— begin Data shown —

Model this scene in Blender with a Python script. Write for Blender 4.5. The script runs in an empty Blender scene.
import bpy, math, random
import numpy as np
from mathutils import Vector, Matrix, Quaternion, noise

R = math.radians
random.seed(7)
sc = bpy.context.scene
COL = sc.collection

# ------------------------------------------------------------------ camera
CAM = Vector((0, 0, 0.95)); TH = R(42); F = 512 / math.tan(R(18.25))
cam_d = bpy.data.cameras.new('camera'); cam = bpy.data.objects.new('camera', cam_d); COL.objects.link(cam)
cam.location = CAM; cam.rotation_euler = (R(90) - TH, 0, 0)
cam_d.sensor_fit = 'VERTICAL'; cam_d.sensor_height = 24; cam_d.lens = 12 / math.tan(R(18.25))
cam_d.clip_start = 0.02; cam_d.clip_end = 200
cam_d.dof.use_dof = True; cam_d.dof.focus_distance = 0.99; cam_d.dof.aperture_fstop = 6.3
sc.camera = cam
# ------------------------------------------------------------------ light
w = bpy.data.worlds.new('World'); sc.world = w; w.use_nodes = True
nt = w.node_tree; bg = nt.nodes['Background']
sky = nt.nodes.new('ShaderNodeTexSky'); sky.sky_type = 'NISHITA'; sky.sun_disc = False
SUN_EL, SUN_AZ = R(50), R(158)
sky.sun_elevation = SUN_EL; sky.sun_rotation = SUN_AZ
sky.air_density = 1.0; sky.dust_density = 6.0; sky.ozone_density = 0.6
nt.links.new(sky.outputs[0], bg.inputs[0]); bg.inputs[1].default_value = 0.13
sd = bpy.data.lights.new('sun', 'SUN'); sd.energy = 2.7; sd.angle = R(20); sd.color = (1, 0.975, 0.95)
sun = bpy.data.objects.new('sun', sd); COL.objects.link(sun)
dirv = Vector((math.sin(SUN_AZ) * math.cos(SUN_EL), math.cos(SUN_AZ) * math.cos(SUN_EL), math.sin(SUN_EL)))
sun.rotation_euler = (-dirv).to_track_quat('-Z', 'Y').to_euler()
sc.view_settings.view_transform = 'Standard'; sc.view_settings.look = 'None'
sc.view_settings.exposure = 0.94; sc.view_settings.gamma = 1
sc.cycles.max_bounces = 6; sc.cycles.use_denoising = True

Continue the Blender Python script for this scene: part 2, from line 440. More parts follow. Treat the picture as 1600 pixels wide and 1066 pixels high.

— end Data shown —

# Directions:
Find how many lines in the listing hold "this", and reply with that number only.

# Reply:
2